= Set problem =
Each entry below should be returned exactly as is, with the pictures removed.

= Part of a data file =
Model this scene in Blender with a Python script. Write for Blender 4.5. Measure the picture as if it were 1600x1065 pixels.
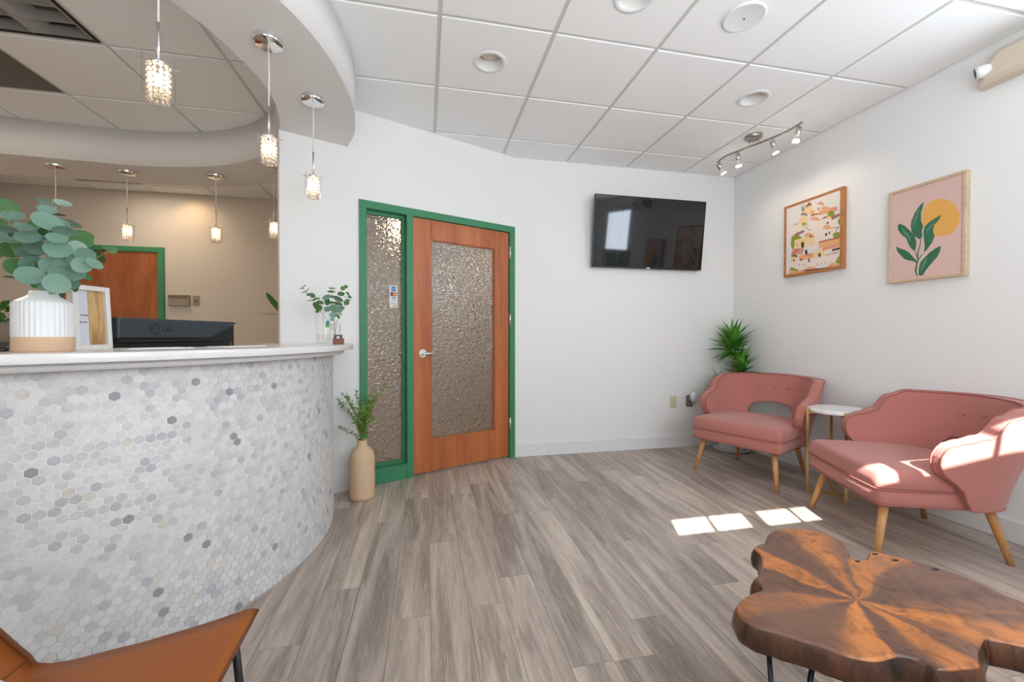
import bpy, bmesh, math, random
from mathutils import Vector, Matrix
R = random.Random(7)
PI = math.pi
C = bpy.context.scene.collection
for o in list(bpy.data.objects): bpy.data.objects.remove(o)

# ------------------------------------------------------------------ camera, world, sun, exposure
cam_d = bpy.data.cameras.new('camera'); cam = bpy.data.objects.new('camera', cam_d); C.objects.link(cam)
cam.location = (0, 0, 1.1103); cam.rotation_euler = (math.radians(90-0.673), 0, math.radians(-11.80))
cam_d.sensor_width = 36; cam_d.lens = 36*643.6/1600; cam_d.clip_start = .02
sc = bpy.context.scene; sc.camera = cam
sc.view_settings.view_transform = 'Standard'; sc.view_settings.look = 'None'
sc.view_settings.gamma = 1; sc.view_settings.exposure = 0.09; sc.view_settings.use_curve_mapping = False
sc.cycles.transparent_max_bounces = 40
w = bpy.data.worlds.new('sky'); sc.world = w; w.use_nodes = True
bg = w.node_tree.nodes['Background']; bg.inputs[0].default_value = (.62, .78, 1, 1); bg.inputs[1].default_value = 1.2

def lamp(name, kind, loc, energy, color=(1, 1, 1), rot=None, to=None, **kw):
    d = bpy.data.lights.new(name, kind); d.energy = energy; d.color = color
    for k, v in kw.items(): setattr(d, k, v)
    o = bpy.data.objects.new(name, d); C.objects.link(o); o.location = loc
    if to is not None: o.rotation_euler = Vector(to).to_track_quat('-Z', 'Y').to_euler()
    if rot is not None: o.rotation_euler = rot
    return o
SUN_DIR = (.395, 1, -.85)
lamp('sun', 'SUN', (0, -4, 5), 26, (1, .96, .90), to=SUN_DIR, angle=.006)
# daylight from the windows behind and beside the camera, plus added fill lights
lamp('daylight_south', 'AREA', (1.18, -.50, 1.70), 62, (.965, .985, 1), to=(.08, 1, .55), shape='RECTANGLE', size=1.8, size_y=1.5)
lamp('fill_southwest', 'AREA', (-.85, -.50, 1.70), 21, (.965, .985, 1), to=(.35, 1, .6), shape='RECTANGLE', size=1.0, size_y=1.5)  # added fill that brightens walls, ceiling and counter from the left
lamp('daylight_east', 'AREA', (3.085, .80, 2.21), 20, (.80, .90, 1), rot=(PI/2, 0, PI/2), shape='RECTANGLE', size=.80, size_y=.60)
lamp('hall_fill', 'AREA', (1.2, 4.6, 2.72), 9, (1, .86, .70), to=(0, 0, -1), shape='SQUARE', size=.6)  # unseen fill added so the hall reads through the door glass
lamp('hall_glow', 'POINT', (-.22, 3.95, 2.12), 3.5, (1, .78, .45), shadow_soft_size=.09)  # bare point light added behind the sidelight for its warm glow
lamp('wall_washer', 'SPOT', (-2.60, 5.17, 2.735), 7.5, (1, .66, .33), to=(0, .45, -1), spot_size=math.radians(120), spot_blend=.8, shadow_soft_size=.06)
lamp('office_back_fill', 'AREA', (-2.9, 4.85, 2.72), 7, (1, .84, .66), to=(0, 0, -1), shape='SQUARE', size=.4)  # unseen fill added to lift the office back wall
lamp('office_fill', 'AREA', (-3.3, 2.4, 2.70), 26, (1, .88, .74), to=(0, 0, -1), shape='SQUARE', size=.55)  # unseen fill added to brighten the reception office, no fixture

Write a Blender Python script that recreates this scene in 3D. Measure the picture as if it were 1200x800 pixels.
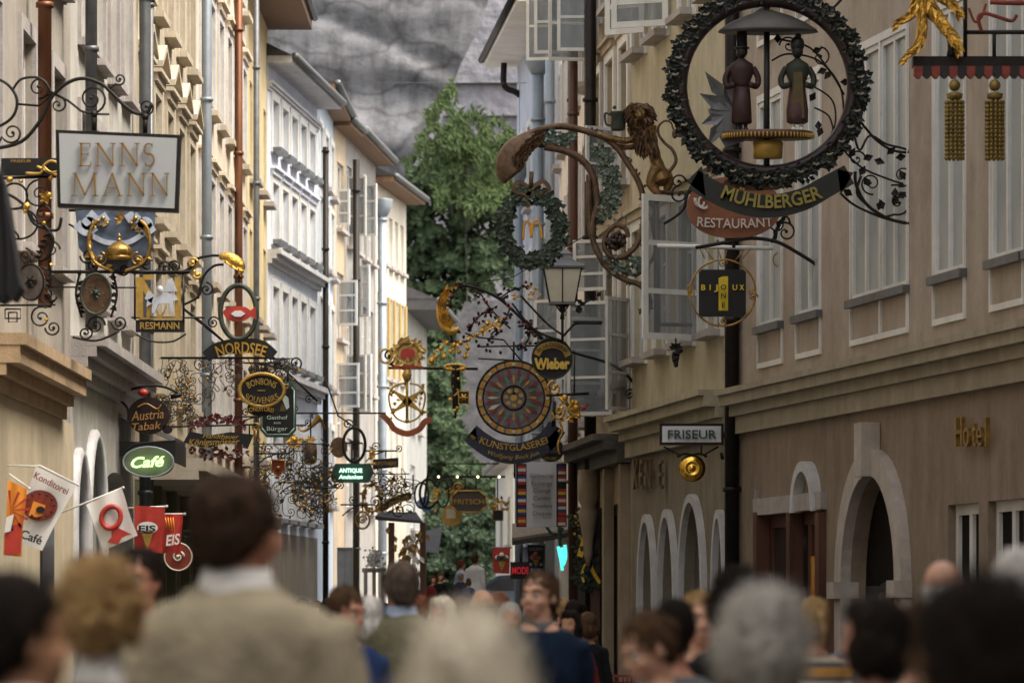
import bpy, bmesh, math, random
from mathutils import Vector, Matrix, noise
R = math.radians
rnd = random.Random(7)
for o in list(bpy.data.objects): bpy.data.objects.remove(o)
scene = bpy.context.scene
COL = scene.collection

# ------------------------------------------------------------ camera
F, CX, HY, CH = 5000.0, 600.0, 720.0, 1.6      # long lens: focal in pixels of a 1200 px wide frame
cd = bpy.data.cameras.new('camera'); cam = bpy.data.objects.new('camera', cd); COL.objects.link(cam)
cd.lens = 150.0; cd.sensor_width = 36.0; cd.shift_y = (HY-400)/1200.0
cam.location = (0, 0, CH); cam.rotation_euler = (R(90), 0, 0)
cd.clip_start = 0.1; cd.clip_end = 3000
cd.dof.use_dof = True; cd.dof.focus_distance = 56.0; cd.dof.aperture_fstop = 3.4
scene.camera = cam
# ------------------------------------------------------------ sky and sun
SUN_EL, SUN_AZ = 58.0, 115.0      # azimuth measured from +Y towards +X
w = bpy.data.worlds.new('World'); scene.world = w; w.use_nodes = True
nt = w.node_tree; nt.nodes.clear()
sky = nt.nodes.new('ShaderNodeTexSky'); sky.sky_type = 'NISHITA'; sky.sun_disc = False
sky.sun_elevation = R(SUN_EL); sky.sun_rotation = R(SUN_AZ); sky.air_density = 1.3; sky.dust_density = 3.5; sky.ozone_density = 1.0
bg = nt.nodes.new('ShaderNodeBackground'); bg.inputs[1].default_value = 0.15
wo = nt.nodes.new('ShaderNodeOutputWorld')
hs = nt.nodes.new('ShaderNodeHueSaturation'); hs.inputs['Saturation'].default_value = .42      # hazy, whitish sky
tw = nt.nodes.new('ShaderNodeMix'); tw.data_type = 'RGBA'; tw.blend_type = 'MULTIPLY'; tw.inputs[0].default_value = 1; tw.inputs[7].default_value = (1.06, 1.0, .92, 1)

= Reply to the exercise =
Model this scene in Blender with a Python script. Write for Blender 4.5. Measure the picture as if it were 1600x1065 pixels.
import bpy, bmesh, math, random
from mathutils import Vector, Matrix
R = random.Random(7)
PI = math.pi
C = bpy.context.scene.collection
for o in list(bpy.data.objects): bpy.data.objects.remove(o)

# ------------------------------------------------------------------ camera, world, sun, exposure
cam_d = bpy.data.cameras.new('camera'); cam = bpy.data.objects.new('camera', cam_d); C.objects.link(cam)
cam.location = (0, 0, 1.1103); cam.rotation_euler = (math.radians(90-0.673), 0, math.radians(-11.80))
cam_d.sensor_width = 36; cam_d.lens = 36*643.6/1600; cam_d.clip_start = .02
sc = bpy.context.scene; sc.camera = cam
sc.view_settings.view_transform = 'Standard'; sc.view_settings.look = 'None'
sc.view_settings.gamma = 1; sc.view_settings.exposure = 0.09; sc.view_settings.use_curve_mapping = False
sc.cycles.transparent_max_bounces = 40
w = bpy.data.worlds.new('sky'); sc.world = w; w.use_nodes = True
bg = w.node_tree.nodes['Background']; bg.inputs[0].default_value = (.62, .78, 1, 1); bg.inputs[1].default_value = 1.2

def lamp(name, kind, loc, energy, color=(1, 1, 1), rot=None, to=None, **kw):
    d = bpy.data.lights.new(name, kind); d.energy = energy; d.color = color
    for k, v in kw.items(): setattr(d, k, v)
    o = bpy.data.objects.new(name, d); C.objects.link(o); o.location = loc
    if to is not None: o.rotation_euler = Vector(to).to_track_quat('-Z', 'Y').to_euler()
    if rot is not None: o.rotation_euler = rot
    return o
SUN_DIR = (.395, 1, -.85)
lamp('sun', 'SUN', (0, -4, 5), 26, (1, .96, .90), to=SUN_DIR, angle=.006)
# daylight from the windows behind and beside the camera, plus added fill lights
lamp('daylight_south', 'AREA', (1.18, -.50, 1.70), 62, (.965, .985, 1), to=(.08, 1, .55), shape='RECTANGLE', size=1.8, size_y=1.5)
lamp('fill_southwest', 'AREA', (-.85, -.50, 1.70), 21, (.965, .985, 1), to=(.35, 1, .6), shape='RECTANGLE', size=1.0, size_y=1.5)  # added fill that brightens walls, ceiling and counter from the left
lamp('daylight_east', 'AREA', (3.085, .80, 2.21), 20, (.80, .90, 1), rot=(PI/2, 0, PI/2), shape='RECTANGLE', size=.80, size_y=.60)
lamp('hall_fill', 'AREA', (1.2, 4.6, 2.72), 9, (1, .86, .70), to=(0, 0, -1), shape='SQUARE', size=.6)  # unseen fill added so the hall reads through the door glass
lamp('hall_glow', 'POINT', (-.22, 3.95, 2.12), 3.5, (1, .78, .45), shadow_soft_size=.09)  # bare point light added behind the sidelight for its warm glow
lamp('wall_washer', 'SPOT', (-2.60, 5.17, 2.735), 7.5, (1, .66, .33), to=(0, .45, -1), spot_size=math.radians(120), spot_blend=.8, shadow_soft_size=.06)
lamp('office_back_fill', 'AREA', (-2.9, 4.85, 2.72), 7, (1, .84, .66), to=(0, 0, -1), shape='SQUARE', size=.4)  # unseen fill added to lift the office back wall
lamp('office_fill', 'AREA', (-3.3, 2.4, 2.70), 26, (1, .88, .74), to=(0, 0, -1), shape='SQUARE', size=.55)  # unseen fill added to brighten the reception office, no fixture

Write a Blender Python script that recreates this scene in 3D. Measure the picture as if it were 1200x800 pixels.
import bpy, bmesh, math, random
from mathutils import Vector, Matrix, noise
R = math.radians
rnd = random.Random(7)
for o in list(bpy.data.objects): bpy.data.objects.remove(o)
scene = bpy.context.scene
COL = scene.collection

# ------------------------------------------------------------ camera
F, CX, HY, CH = 5000.0, 600.0, 720.0, 1.6      # long lens: focal in pixels of a 1200 px wide frame
cd = bpy.data.cameras.new('camera'); cam = bpy.data.objects.new('camera', cd); COL.objects.link(cam)
cd.lens = 150.0; cd.sensor_width = 36.0; cd.shift_y = (HY-400)/1200.0
cam.location = (0, 0, CH); cam.rotation_euler = (R(90), 0, 0)
cd.clip_start = 0.1; cd.clip_end = 3000
cd.dof.use_dof = True; cd.dof.focus_distance = 56.0; cd.dof.aperture_fstop = 3.4
scene.camera = cam
# ------------------------------------------------------------ sky and sun
SUN_EL, SUN_AZ = 58.0, 115.0      # azimuth measured from +Y towards +X
w = bpy.data.worlds.new('World'); scene.world = w; w.use_nodes = True
nt = w.node_tree; nt.nodes.clear()
sky = nt.nodes.new('ShaderNodeTexSky'); sky.sky_type = 'NISHITA'; sky.sun_disc = False
sky.sun_elevation = R(SUN_EL); sky.sun_rotation = R(SUN_AZ); sky.air_density = 1.3; sky.dust_density = 3.5; sky.ozone_density = 1.0
bg = nt.nodes.new('ShaderNodeBackground'); bg.inputs[1].default_value = 0.15
wo = nt.nodes.new('ShaderNodeOutputWorld')
hs = nt.nodes.new('ShaderNodeHueSaturation'); hs.inputs['Saturation'].default_value = .42      # hazy, whitish sky
tw = nt.nodes.new('ShaderNodeMix'); tw.data_type = 'RGBA'; tw.blend_type = 'MULTIPLY'; tw.inputs[0].default_value = 1; tw.inputs[7].default_value = (1.06, 1.0, .92, 1)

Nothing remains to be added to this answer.